Reproduce precisely the lines between the start of the data below and the line with "0.10, 0.05), 0.15)", both included.

(Scene script records)
########################################
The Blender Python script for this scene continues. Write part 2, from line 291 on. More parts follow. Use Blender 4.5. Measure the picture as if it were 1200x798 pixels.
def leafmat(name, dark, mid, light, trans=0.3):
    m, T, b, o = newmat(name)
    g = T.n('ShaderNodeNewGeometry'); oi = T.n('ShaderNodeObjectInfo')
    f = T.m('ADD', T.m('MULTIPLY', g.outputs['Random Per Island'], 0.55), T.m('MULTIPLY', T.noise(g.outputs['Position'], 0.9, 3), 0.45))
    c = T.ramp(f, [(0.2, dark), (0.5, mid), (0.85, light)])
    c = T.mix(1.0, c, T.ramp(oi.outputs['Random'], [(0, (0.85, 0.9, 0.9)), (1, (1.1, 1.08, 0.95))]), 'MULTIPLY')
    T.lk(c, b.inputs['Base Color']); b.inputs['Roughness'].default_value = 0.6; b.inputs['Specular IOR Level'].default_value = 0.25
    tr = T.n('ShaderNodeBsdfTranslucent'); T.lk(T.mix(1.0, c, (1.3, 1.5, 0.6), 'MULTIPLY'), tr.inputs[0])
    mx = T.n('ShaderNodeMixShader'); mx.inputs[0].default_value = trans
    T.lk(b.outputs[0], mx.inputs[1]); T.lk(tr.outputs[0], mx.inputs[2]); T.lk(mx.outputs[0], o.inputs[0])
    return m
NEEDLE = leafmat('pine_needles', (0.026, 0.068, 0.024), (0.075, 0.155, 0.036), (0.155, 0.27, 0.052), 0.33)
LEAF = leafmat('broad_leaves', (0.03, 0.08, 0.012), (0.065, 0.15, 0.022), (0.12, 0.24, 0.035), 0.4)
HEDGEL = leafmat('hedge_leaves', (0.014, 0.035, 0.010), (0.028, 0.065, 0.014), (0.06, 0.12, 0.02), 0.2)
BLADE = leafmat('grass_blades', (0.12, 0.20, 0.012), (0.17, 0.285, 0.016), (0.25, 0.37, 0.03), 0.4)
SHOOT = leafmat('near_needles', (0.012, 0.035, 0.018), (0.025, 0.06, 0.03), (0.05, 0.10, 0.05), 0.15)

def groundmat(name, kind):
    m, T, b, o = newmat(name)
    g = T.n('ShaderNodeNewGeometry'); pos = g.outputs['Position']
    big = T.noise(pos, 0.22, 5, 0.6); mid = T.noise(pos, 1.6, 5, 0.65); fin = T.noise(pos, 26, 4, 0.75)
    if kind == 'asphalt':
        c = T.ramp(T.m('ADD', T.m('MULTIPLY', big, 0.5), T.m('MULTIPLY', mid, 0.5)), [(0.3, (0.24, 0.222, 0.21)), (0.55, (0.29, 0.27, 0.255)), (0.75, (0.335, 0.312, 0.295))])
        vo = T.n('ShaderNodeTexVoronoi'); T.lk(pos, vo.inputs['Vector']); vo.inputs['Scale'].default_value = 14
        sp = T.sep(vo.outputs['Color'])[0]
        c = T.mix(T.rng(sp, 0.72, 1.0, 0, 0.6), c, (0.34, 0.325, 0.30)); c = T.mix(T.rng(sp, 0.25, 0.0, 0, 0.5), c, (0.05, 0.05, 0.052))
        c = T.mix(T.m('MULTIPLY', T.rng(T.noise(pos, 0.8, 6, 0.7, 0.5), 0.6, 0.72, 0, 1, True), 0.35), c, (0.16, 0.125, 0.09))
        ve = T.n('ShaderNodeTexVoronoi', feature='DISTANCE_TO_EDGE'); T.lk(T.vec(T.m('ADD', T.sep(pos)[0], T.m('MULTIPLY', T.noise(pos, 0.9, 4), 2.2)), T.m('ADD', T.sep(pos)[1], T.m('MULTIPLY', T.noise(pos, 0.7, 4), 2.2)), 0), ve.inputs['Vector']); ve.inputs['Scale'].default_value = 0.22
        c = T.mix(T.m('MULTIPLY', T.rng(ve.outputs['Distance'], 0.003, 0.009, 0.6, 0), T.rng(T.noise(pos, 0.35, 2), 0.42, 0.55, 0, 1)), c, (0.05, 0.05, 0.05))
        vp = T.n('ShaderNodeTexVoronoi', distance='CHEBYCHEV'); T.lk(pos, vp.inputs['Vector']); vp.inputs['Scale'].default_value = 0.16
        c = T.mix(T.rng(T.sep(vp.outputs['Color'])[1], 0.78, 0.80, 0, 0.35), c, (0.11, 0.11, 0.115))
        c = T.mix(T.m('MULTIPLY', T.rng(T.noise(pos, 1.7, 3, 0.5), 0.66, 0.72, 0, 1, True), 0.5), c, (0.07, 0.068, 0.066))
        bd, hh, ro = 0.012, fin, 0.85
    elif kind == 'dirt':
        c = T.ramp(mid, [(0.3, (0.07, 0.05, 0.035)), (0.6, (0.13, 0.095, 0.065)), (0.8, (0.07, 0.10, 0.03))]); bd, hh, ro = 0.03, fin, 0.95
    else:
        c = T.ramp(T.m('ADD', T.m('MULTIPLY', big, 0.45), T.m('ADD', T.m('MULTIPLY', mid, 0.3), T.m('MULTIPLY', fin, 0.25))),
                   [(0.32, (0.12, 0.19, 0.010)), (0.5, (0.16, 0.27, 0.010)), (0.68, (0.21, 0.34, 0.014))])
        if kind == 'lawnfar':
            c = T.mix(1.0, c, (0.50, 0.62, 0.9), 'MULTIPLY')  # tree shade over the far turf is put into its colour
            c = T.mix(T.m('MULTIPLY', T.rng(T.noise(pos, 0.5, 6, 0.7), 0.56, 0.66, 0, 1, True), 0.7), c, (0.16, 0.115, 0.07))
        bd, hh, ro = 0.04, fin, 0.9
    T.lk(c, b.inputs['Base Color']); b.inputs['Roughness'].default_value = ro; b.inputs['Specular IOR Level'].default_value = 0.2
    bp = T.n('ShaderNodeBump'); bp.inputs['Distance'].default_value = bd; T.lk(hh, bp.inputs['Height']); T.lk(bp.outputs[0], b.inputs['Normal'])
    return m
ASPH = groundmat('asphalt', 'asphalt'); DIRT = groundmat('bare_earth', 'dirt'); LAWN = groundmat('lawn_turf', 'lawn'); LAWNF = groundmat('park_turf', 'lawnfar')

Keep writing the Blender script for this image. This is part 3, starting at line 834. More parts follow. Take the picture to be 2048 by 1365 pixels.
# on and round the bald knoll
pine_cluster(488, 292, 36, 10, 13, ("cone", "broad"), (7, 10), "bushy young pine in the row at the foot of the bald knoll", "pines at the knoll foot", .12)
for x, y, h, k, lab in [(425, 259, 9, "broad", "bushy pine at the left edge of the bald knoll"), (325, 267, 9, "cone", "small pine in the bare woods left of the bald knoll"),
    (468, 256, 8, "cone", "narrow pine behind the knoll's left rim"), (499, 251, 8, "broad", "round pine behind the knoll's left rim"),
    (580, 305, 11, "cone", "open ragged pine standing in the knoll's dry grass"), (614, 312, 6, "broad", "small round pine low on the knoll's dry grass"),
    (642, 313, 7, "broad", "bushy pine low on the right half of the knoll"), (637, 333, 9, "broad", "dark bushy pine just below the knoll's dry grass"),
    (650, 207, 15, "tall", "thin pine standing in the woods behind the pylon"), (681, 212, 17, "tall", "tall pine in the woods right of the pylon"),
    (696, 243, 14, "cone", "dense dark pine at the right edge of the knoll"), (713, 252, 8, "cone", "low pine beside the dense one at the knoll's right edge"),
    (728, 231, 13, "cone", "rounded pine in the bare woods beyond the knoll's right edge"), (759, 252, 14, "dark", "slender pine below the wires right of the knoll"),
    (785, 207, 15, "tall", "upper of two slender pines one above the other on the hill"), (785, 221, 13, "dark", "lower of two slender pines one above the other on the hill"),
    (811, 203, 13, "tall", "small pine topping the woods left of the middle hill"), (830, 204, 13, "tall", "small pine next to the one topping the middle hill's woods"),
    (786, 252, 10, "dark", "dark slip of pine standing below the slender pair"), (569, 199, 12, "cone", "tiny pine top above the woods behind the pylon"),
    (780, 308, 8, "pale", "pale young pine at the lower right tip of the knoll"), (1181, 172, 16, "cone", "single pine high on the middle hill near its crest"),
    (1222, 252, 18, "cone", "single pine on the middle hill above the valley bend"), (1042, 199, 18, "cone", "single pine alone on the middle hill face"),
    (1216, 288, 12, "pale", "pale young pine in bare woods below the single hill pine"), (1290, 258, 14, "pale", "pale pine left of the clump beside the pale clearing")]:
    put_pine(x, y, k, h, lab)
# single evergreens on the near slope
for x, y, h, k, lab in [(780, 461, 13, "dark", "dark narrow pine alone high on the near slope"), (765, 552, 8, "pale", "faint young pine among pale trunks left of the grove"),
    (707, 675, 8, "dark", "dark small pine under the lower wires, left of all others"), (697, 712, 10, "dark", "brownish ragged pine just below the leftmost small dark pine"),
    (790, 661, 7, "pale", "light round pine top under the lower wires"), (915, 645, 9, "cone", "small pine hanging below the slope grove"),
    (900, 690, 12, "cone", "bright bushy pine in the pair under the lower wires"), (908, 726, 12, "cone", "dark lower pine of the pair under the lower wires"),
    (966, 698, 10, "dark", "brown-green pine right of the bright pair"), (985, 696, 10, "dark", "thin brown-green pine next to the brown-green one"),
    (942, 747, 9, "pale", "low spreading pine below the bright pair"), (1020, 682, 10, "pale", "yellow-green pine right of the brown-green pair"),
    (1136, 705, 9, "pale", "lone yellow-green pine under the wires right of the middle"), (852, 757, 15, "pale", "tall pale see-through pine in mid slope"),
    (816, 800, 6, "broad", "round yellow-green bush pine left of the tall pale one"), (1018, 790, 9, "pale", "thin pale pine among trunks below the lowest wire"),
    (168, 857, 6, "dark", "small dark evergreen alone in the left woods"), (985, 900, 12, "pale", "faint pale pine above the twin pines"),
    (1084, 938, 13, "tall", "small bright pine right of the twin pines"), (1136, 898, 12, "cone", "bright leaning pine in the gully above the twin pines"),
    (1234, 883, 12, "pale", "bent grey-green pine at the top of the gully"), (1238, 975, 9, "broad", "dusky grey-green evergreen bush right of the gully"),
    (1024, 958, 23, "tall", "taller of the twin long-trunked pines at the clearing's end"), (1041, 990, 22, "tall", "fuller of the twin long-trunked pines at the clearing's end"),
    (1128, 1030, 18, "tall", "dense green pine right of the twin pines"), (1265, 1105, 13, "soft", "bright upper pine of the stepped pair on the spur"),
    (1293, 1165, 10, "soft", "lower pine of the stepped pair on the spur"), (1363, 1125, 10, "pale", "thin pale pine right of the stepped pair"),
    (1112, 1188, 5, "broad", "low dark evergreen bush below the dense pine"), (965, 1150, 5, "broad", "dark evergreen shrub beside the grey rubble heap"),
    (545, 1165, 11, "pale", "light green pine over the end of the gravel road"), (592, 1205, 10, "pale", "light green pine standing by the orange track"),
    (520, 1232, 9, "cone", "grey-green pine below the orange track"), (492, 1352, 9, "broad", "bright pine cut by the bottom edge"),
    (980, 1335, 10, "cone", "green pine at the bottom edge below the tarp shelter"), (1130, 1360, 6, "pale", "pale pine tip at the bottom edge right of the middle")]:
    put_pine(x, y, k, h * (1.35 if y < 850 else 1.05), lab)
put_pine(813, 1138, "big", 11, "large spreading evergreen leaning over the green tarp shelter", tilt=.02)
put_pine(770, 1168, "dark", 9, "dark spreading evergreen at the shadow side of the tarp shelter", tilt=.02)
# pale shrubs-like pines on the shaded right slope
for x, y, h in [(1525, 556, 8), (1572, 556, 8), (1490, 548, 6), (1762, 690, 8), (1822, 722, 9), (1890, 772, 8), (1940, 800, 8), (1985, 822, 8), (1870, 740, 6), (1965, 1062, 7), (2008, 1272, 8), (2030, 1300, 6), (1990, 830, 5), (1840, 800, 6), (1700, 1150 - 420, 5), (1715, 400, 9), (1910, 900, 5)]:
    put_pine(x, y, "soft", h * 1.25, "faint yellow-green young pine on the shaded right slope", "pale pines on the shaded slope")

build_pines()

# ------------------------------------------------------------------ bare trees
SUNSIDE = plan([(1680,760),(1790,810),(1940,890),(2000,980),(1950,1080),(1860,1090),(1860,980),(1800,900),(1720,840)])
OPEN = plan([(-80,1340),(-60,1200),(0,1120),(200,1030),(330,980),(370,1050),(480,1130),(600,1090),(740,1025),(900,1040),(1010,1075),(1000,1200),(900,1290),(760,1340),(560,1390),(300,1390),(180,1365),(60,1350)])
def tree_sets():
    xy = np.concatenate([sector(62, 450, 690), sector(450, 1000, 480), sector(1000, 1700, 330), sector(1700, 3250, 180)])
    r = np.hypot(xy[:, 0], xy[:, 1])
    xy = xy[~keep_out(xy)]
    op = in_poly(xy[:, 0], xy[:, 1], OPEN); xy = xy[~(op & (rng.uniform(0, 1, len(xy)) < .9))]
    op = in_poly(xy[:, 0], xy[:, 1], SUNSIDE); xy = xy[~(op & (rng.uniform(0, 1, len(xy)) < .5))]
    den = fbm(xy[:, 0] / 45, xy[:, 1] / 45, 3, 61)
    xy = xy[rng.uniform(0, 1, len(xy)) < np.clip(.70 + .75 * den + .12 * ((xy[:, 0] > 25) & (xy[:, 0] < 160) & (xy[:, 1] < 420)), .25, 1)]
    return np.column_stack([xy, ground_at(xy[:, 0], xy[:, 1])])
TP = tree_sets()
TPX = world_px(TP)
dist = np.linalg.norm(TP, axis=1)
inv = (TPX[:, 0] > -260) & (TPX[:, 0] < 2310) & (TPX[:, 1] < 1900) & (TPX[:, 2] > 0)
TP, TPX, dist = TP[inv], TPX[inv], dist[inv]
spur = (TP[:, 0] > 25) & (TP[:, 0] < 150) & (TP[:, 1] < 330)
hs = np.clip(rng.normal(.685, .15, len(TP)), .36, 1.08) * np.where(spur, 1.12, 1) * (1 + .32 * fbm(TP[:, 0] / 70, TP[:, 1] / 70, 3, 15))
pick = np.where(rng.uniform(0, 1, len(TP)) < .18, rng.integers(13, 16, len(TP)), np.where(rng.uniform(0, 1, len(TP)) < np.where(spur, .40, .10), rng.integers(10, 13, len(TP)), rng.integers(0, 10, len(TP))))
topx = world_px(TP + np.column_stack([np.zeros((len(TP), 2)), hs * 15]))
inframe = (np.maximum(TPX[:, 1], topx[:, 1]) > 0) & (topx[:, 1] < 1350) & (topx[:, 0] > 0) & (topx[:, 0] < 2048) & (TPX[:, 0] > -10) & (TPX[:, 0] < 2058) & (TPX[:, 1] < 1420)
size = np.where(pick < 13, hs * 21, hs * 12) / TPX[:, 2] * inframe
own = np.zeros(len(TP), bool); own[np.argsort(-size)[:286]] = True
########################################
> [EXERCISE SOLUTION]
The Blender Python script for this scene continues. Write part 2, from line 291 on. More parts follow. Use Blender 4.5. Measure the picture as if it were 1200x798 pixels.
def leafmat(name, dark, mid, light, trans=0.3):
    m, T, b, o = newmat(name)
    g = T.n('ShaderNodeNewGeometry'); oi = T.n('ShaderNodeObjectInfo')
    f = T.m('ADD', T.m('MULTIPLY', g.outputs['Random Per Island'], 0.55), T.m('MULTIPLY', T.noise(g.outputs['Position'], 0.9, 3), 0.45))
    c = T.ramp(f, [(0.2, dark), (0.5, mid), (0.85, light)])
    c = T.mix(1.0, c, T.ramp(oi.outputs['Random'], [(0, (0.85, 0.9, 0.9)), (1, (1.1, 1.08, 0.95))]), 'MULTIPLY')
    T.lk(c, b.inputs['Base Color']); b.inputs['Roughness'].default_value = 0.6; b.inputs['Specular IOR Level'].default_value = 0.25
    tr = T.n('ShaderNodeBsdfTranslucent'); T.lk(T.mix(1.0, c, (1.3, 1.5, 0.6), 'MULTIPLY'), tr.inputs[0])
    mx = T.n('ShaderNodeMixShader'); mx.inputs[0].default_value = trans
    T.lk(b.outputs[0], mx.inputs[1]); T.lk(tr.outputs[0], mx.inputs[2]); T.lk(mx.outputs[0], o.inputs[0])
    return m
NEEDLE = leafmat('pine_needles', (0.026, 0.068, 0.024), (0.075, 0.155, 0.036), (0.155, 0.27, 0.052), 0.33)
LEAF = leafmat('broad_leaves', (0.03, 0.08, 0.012), (0.065, 0.15, 0.022), (0.12, 0.24, 0.035), 0.4)
HEDGEL = leafmat('hedge_leaves', (0.014, 0.035, 0.010), (0.028, 0.065, 0.014), (0.06, 0.12, 0.02), 0.2)
BLADE = leafmat('grass_blades', (0.12, 0.20, 0.012), (0.17, 0.285, 0.016), (0.25, 0.37, 0.03), 0.4)
SHOOT = leafmat('near_needles', (0.012, 0.035, 0.018), (0.025, 0.06, 0.03), (0.05, 0.10, 0.05), 0.15)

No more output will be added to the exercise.